Even so, Amherst has not been a good second-half football team. They blew a 23-7 lead against Bates in week one, turning the ball over twice down the stretch, and against Hamilton, they allowed 13 points while generating only 33 yards of offense in the fourth quarter.
The second half on Saturday was no different. Amherst came out of the break a half-step slow, and Tufts seized it, stitching together an 11‑play, 84‑yard touchdown drive that appeared deliberate and inevitable. “Our motto is always execute, be physical, and finish,” Smith said. “We have to do better on the finish part.”
After Amherst’s nearly five-minute, eight-play drive ended in an interception at the Tufts 45-yard line, the Jumbos again marched down the field and scored, narrowing Amherst’s lead to just 16.
The visitors could sense a Mammoth off-balance, and indeed, after another Amherst punt, Tufts tightened their splits, quickened their cadence, and went right at the heart of an anxious defense. Quarterback Justin Keller found Henry Fleckner for five, Matt Greco for two, and then hit Jack Elliott for six — a first down. He then scrambled for eight, gave it to Shapiro for six, connected with Elliott for 13 more, and then Fleckner to reach the nine-yard line. All of a sudden, things were falling into place.
And yet — everything slowed. On second and four, a pass intended for Greco fell incomplete. On third down, Keller looked for daylight, but Jackson Duncan ’27 was there, blanketing the route and swatting the ball away. Suddenly, it was fourth down — and the Jumbos decided to go for it. Keller kept it himself on a desperate scramble, but Luke Harmon ’26 closed in, wrapping him up just two yards short of the line to gain.
The drive, built on quick strikes and forward momentum, now stuttered and died at the Mammoth seven. Amherst’s defense bent, but here, at last, would not break.
“It’s all about the little things — making them feel you until the end,” star linebacker Carson Skotak ’27 said. “We bring it every day precisely for these moments.”
After Tufts failed to score on their next two possessions, the game was all but over. In the blink of an eye, the Mammoths had toppled the Jumbos — tusk to tusk, trunk to trunk — final score: 30-14.
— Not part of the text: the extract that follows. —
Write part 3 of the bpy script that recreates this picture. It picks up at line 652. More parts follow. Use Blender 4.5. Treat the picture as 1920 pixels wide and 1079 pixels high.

In truth, every season has its inflection points, moments which mark, for better or worse, the overall trajectory of a long season. While these moments are few and far between, and this season is still in its infancy, there’s a chance that when fans look back, perhaps two or three years from now, it will be this game — this scoreline — and this deceptively hot September day that they’ll remember.
In the end, Hill finished the game 18-of-29 for 211 yards with three touchdowns and one interception, adding 26 yards on seven carries. Jung was his big-play outlet, hauling in six passes for 120 yards and a score, while Smith steadied the run game with 78 yards on 12 carries and a touchdown. On defense, Harmon and Skotak paced the Mammoths with nine tackles apiece, while Izaiah Gallagher ’29 collected 1.5 sacks.
The Mammoths’ journey continues in Middlebury next Saturday, where they’ll clash with the Panthers at 1 p.m.